July 27, 2016

Back On The Banks Of The Wye

The lake held its spell over me a little longer than usual this year. I still have a strong hankering for some stalking but the disjointed weather has stopped me a couple of times and then I succumbed once more to the Siren call of the Wye.

I had a couple of short evening sessions away from the crowds in places I liked the look of. Chub, chub and more chub was the result but each was hard fighting, slim and very fit. I then dropped into an area that I usually frequent in the autumn and again it was the chub that first knocked on the door. Then something significant happened.

The rod bounced a few times  as something swam upstream oblivious of the weight it towed behind it. I struck. The next few minutes saw me feeling undergunned as something plodded along the bottom refusing to comply with my encouragement up through the water. Eventually it ran with some determination, straight through a snag! I heaved and ho'd and could feel it throbbing against my efforts. It soon became solid and I was aware that the rotten thing had transferred the hook into a sunken branch. I was left to pull for a break and see out another trip without a barbel landed. 

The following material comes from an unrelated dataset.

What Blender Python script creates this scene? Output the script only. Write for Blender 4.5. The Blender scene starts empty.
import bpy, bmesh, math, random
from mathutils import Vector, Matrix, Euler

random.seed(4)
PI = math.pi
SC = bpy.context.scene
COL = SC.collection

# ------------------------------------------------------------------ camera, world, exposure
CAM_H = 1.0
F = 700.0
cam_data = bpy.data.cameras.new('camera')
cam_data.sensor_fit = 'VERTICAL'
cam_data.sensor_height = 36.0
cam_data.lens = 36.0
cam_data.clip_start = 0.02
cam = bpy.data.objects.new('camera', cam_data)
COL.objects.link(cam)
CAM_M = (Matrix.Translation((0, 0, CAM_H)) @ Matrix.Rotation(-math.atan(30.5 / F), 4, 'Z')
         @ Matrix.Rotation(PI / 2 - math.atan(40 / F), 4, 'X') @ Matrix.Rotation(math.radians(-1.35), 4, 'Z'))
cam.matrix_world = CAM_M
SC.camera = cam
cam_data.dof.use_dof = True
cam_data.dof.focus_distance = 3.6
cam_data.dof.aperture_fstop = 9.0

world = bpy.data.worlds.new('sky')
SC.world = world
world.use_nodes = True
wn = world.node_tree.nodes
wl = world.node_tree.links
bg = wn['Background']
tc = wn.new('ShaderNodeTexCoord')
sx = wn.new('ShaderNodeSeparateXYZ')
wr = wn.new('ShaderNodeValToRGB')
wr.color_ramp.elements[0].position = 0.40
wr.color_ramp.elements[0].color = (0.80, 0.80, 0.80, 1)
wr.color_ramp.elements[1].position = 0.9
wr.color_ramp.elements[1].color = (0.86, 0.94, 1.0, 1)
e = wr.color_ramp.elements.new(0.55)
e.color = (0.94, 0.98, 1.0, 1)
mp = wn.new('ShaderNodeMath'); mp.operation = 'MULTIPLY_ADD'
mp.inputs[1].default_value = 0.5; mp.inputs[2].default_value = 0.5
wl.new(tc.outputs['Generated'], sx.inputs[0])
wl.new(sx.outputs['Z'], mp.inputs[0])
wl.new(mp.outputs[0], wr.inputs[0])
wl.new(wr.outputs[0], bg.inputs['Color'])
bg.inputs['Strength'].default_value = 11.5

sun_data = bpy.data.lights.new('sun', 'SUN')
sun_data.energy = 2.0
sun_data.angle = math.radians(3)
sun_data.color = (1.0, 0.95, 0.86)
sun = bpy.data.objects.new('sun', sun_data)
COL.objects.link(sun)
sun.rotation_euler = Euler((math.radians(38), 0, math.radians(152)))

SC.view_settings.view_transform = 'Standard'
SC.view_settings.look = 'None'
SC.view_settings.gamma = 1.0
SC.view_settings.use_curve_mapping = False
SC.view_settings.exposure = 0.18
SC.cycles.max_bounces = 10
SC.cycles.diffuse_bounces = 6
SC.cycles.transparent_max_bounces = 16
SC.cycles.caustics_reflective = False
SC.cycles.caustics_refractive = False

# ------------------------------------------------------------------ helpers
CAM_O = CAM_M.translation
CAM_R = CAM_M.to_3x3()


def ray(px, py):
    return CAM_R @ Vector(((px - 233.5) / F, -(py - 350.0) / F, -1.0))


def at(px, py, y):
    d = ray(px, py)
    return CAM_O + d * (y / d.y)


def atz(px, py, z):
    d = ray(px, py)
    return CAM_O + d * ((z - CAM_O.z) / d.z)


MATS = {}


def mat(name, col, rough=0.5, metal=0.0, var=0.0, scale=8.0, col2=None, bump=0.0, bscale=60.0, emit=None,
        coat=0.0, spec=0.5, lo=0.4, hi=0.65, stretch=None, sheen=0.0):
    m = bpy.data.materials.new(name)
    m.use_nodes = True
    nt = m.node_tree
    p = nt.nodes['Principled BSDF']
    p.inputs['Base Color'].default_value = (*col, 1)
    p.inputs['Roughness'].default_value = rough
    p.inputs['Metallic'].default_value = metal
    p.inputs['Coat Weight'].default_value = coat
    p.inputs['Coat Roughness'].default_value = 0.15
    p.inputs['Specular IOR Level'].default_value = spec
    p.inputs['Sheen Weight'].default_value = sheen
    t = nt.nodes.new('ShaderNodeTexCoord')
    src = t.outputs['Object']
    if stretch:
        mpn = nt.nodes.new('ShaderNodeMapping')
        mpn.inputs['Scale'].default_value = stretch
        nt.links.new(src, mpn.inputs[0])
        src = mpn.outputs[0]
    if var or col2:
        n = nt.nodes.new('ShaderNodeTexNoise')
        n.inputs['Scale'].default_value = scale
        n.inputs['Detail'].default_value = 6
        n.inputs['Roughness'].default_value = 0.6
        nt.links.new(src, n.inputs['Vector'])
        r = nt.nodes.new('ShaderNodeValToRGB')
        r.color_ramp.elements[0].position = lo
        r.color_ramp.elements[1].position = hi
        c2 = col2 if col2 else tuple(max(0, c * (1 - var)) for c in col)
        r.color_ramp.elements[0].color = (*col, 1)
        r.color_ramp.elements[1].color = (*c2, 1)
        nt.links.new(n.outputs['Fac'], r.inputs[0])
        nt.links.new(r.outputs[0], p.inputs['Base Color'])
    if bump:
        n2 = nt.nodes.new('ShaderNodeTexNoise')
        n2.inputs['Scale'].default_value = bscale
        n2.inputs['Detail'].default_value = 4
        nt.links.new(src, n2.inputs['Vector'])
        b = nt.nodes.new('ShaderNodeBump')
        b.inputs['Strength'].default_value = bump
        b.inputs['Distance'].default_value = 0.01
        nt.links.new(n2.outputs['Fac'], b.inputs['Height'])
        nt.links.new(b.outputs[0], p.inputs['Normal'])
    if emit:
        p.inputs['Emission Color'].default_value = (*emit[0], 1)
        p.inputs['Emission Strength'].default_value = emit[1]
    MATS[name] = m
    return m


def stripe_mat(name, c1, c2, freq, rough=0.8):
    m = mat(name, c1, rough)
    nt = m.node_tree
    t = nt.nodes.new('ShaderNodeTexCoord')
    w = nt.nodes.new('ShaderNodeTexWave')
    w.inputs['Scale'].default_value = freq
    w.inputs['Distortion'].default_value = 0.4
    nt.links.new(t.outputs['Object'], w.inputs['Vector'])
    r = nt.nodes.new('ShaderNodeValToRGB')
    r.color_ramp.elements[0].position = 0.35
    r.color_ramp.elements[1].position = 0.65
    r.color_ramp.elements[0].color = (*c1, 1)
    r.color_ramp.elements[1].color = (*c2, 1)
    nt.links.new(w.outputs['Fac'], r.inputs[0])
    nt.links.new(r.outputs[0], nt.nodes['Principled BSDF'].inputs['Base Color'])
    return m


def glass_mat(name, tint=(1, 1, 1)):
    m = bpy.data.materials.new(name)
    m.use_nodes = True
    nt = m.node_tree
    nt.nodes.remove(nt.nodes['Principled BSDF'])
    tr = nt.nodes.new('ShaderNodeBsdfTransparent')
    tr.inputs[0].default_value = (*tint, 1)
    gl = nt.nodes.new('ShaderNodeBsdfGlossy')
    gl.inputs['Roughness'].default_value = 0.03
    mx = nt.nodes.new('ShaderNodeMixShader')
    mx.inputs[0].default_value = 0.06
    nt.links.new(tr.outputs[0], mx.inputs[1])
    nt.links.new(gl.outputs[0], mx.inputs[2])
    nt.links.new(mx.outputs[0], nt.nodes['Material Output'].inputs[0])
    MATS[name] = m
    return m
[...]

In the recent past I've had carp around the thirty pound mark, drop off almost within netting distance. I've shrugged it off with my usual attitude of 'can't win 'em all, I'll get you one day'. Losing fish is a gut wrenching feeling but I thought I had moved on from the angst and could accept the slings and arrows with a new found maturity. But that barbel stuck in my craw like a breeze block. I had to catch a barbel.... and soon.

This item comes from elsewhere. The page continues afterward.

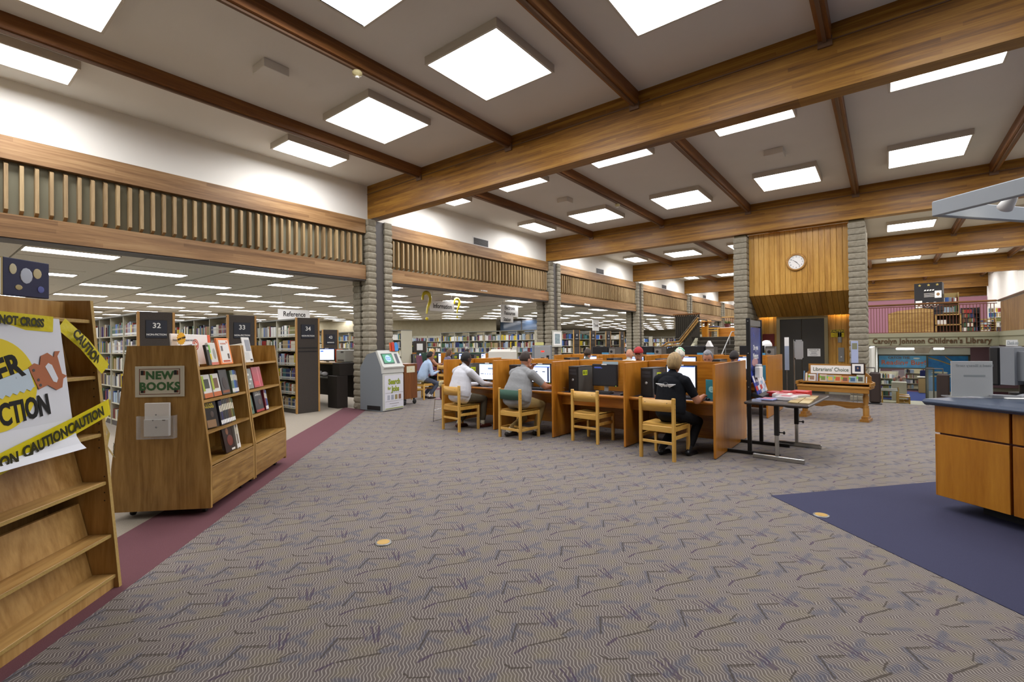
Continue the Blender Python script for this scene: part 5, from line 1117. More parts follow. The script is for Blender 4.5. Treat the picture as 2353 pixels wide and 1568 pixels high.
for i, (y, c, c2) in enumerate(((-.28, '2b3f9c', 'b83030'), (-.14, '3a468c', 'cfcfd4'), (0, 'c9cad2', 'b5383a'), (.12, '8fb0cc', 'cfcfd4'), (.26, 'cfcfd0', '9fa4b4'))):
    o = thing('brochure', '%s brochure leaning in the poster stand pocket, %s from the front' % (('blue and red', 'indigo', 'white and red', 'pale blue', 'white')[i], ORD[i]), 'brochure', (-1.38 + .03, 7.36 + y, .80), radians(90), 'brochures in the poster stand')
    o.rotation_euler = (-.28, radians(-6), radians(90)); MB().rbox(-.055, .055, -.012, 0, 0, .32 - .03 * i, .003).build('cover', flat('bro_' + c, c, .35), o); MB().box(-.055, .055, -.0128, -.012, .05, .11).build('stripe', flat('bro_' + c2, c2, .4), o); MB().box(-.035, .04, -.0128, -.012, .16, .25).build('print', M_WHITE, o)
o = thing('paper_box', 'white card boxes high in the poster stand', 'box', (-1.36, 7.2, 1.02), radians(90)); MB().rbox(-.1, .1, -.03, .03, 0, .14, .004).build('front_box', M_WHITE, o); MB().rbox(.02, .22, .0, .05, .02, .17, .004).build('rear_box', flat('card_grey', 'b9b9b9', .6), o); MB().box(-.02, .02, .03, .05, -.22, .0).build('bracket', M_BLACK, o)
rb = random.Random(5)
for i in range(7):
    o = thing('brochure', '%s paper pile on the brochure table, %s from the poster stand' % (('blue and white newsprint', 'white leaflets', 'red glossy leaflets', 'red folded leaflets', 'bright red leaflets', 'white booklets', 'white and black leaflets')[i], ORD[i]), 'brochure', (-1.22 + (.0, .2, .02, .16, .3, .12, .28)[i], 6.98 + (.02, .14, .58, .62, .66, .34, .42)[i], .742), rb.uniform(-.4, .2) - .2, 'paper piles on the brochure table')
    c = ('8f98c4', 'cfcccb', 'b3262a', 'bb2c2c', 'c4332f', 'd2cec6', 'c4c0b8')[i]
    h = (.02, .05, .06, .07, .08, .06, .05)[i]
    MB().rbox(-.1, .1, -.12, .12, 0, h, .004).build('pile', flat('pile_' + c, c, .4), o); MB().box(-.07, .06, -.08, .08, h, h + .001).build('print', flat('pile_print', 'b0636a' if i != 1 else '9a9a98', .5), o)
for i in range(12):
    o = thing('leaflet_row', 'tan leaflet fanned on the table, %s from the near edge' % ORD[i], 'leaflet', (-.80 + .12 * (i % 2) - .1, 6.86 + .1 * (i // 2) * 1.5, .742), radians(-6), 'tan leaflets fanned on the brochure table')
    MB().prism([(-.08, 0), (.075, 0), (.075, .02), (-.08, .008)], -.055, .055, 'x').build('leaflet', flat('tan_leaf%d' % (i % 3), ('a08a55', 'b5a277', '8f7146')[i % 3], .5), o); MB().box(-.05, .05, .07, .076, .004, .018).build('edge', M_BLACK, o)
o = thing('sign_holder', 'small clear sign holder on the near table corner', 'holder', (-1.3, 6.72, .742)); MB().rbox(-.05, .05, -.03, .03, 0, .03, .004).build('block', glass('clear_blue', 'c4cce4', .05, .4), o)
# ================================================================== Librarians' Choice bench
M_OAKB = wood('bench_oak', '6d4518', '95682c', 'b3873f', 'x', 22, 14, .35, .26, coat=.25); M_OAKBZ = wood('bench_oak_z', '6d4518', '95682c', 'b3873f', 'z', 22, 14, .35, .26, coat=.25)
bn = thing('display_bench', "oak display bench with a Librarians' Choice header", 'bench', (-.79, 11.15, 0), radians(-8))
MB().rbox(-.6, .6, -.2, .22, .6, .65, .012).build('table_top', M_OAKB, bn); MB().rbox(-.58, .58, -.2, -.17, .53, .6, .004).build('apron', M_OAKB, bn)
MB().prism([(-.6, .65), (-.6, .72), (-.56, .74), (-.56, .82), (-.5, .88), (-.47, .9), (-.47, 1.05), (.47, 1.05), (.47, .9), (.5, .88), (.56, .82), (.56, .74), (.6, .72), (.6, .65)], .16, .2, 'y').build('header_board', M_OAKB, bn)
for sx in (-1, 1): MB().rbox(sx * .6 - .015, sx * .6 + .015, -.2, .2, .65, .72, .006).build('end_board', M_OAKBZ, bn)
MB().box(-.56, .56, -.1, .16, .69, .71).build('book_ledge', M_OAKB, bn)
leg = MB().box(-.07, .07, -.18, .18, 0, .05).box(-.05, .05, -.13, .13, .05, .1).lathe([(.05, .1), (.05, .24), (.04, .26), (.05, .28), (.03, .3), (.045, .36), (.05, .45), (.035, .5), (.055, .52), (.055, .6)], 14).mesh('leg', M_OAKBZ)
for sx in (-1, 1): put('leg', leg, bn, (sx * .5, 0, 0))
MB().prism([(-.5, .34), (.5, .34), (.5, .22)] + [(.5 - i * .1, .24 + .025 * cos(i * pi / 2.5)) for i in range(1, 10)] + [(-.5, .22)], -.015, .015, 'y').build('stretcher', M_OAKB, bn)
MB().box(-.43, .25, .152, .16, .86, 1.02).build('sign_panel', M_WHITE, bn); txt('lettering', "Librarians' Choice", .105, flat('letter_sage', '4a5c48', .6), bn, (-.09, .15, .94), bold=.001, sx=.78)
BB = lambda x, y, z: tuple(Matrix.Translation((-.79, 11.15, 0)) @ Matrix.Rotation(radians(-8), 4, 'Z') @ Vector((x, y, z)))
o = thing('framed_photo', 'dark framed portrait photograph on the bench header', 'picture', BB(.36, .13, .86), radians(-8)); MB().rbox(-.11, .11, 0, .02, 0, .22, .006).build('frame', flat('frame_dark', '2a1d16', .4), o); MB().box(-.09, .09, -.002, 0, .02, .2).build('mat_board', M_WHITE, o); MB().box(-.045, .045, -.004, -.002, .055, .165).build('photo', flat('photo_navy', '27304a', .5), o); MB().ell((0, -.004, .12), (.015, .001, .02), 8, 6).build('figure', flat('photo_skin', '9a7a64', .6), o)
for i, (x, w_, h, c) in enumerate(((-.5, .02, .2, '5a7a9a'), (-.46, .03, .16, 'cfc8b0'), (-.36, .13, .14, 'c9c4c0'), (-.27, .02, .17, '9aa0b4'), (-.17, .12, .14, 'b9a494'), (-.05, .12, .13, '8f948f'), (.07, .12, .13, 'b59a6a'), (.19, .12, .12, 'b5764a'), (.31, .12, .12, '8fa0a8'), (.43, .12, .15, 'a8aa9a'), (.52, .015, .12, 'c4c4c0'))):
    o = thing('book', '%s on the oak bench, %s from the left' % (('slim blue book', 'cream book', 'white portrait book', 'lilac spine', 'beige portrait book', 'zebra striped book', 'golden landscape book', 'orange book', 'grey blue book', 'pale green book', 'thin white book')[i], ORD[i]), 'book', BB(x, -.04, .712), radians(-8), 'books on the display bench'); o.rotation_euler = (-.15, 0, radians(-8))
    MB().rbox(-w_ / 2, w_ / 2, -.02, 0, 0, h, .002).build('cover', flat('bb_' + c, c, .35), o)
    if w_ > .1: MB().box(-w_ * .3, w_ * .3, -.021, -.02, h * .2, h * .75).build('cover_art', flat('bba_%d' % i, ('8a5a4a', '8a6a54', '8a6a54', '1f1f1f', '6d7a3a', 'c9a04a', 'b5542a', '6d4a3a', '3a5a7a', '4a4a44', '5a5a5a')[i], .5), o); MB().box(-w_ / 2, -w_ * .3, -.021, -.02, h * .5, h * .8).build('genre_tab', flat('tab_green', '6cb52f', .5), o)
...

Two days later and I'm just downstream where I hoped it would be less snaggy. A chub came to the net within minutes of starting and conditions felt just right. I concentrated on the rod for any movement.

At last!

When it came it was another bounce and a twitch or two on the line. I wound down and hit into a barbel that became the first landed of the season. Not long after, my feed of groats and hemp laced with 10ml Questrami boilies induced a rasping take. This one went a little larger at upper six or low seven pounds. I was on a roll and thought I'd cracked it but I soon again felt the force of a strong fish only for it to scream downstream and into yet another snag. This time I broke off on the hooklink.


Only chub played after that but one looked worth putting on the scales as a sighter. I rarely weigh chub but, early season, I put the occasional one on just to get my eye in. I put it down as a decent four but the needle hovered just past the five so I was glad to have taken the effort.

5lb

It was a glorious evening and I am now looking forward to my next visit but I haven't quite finished with the carp just yet.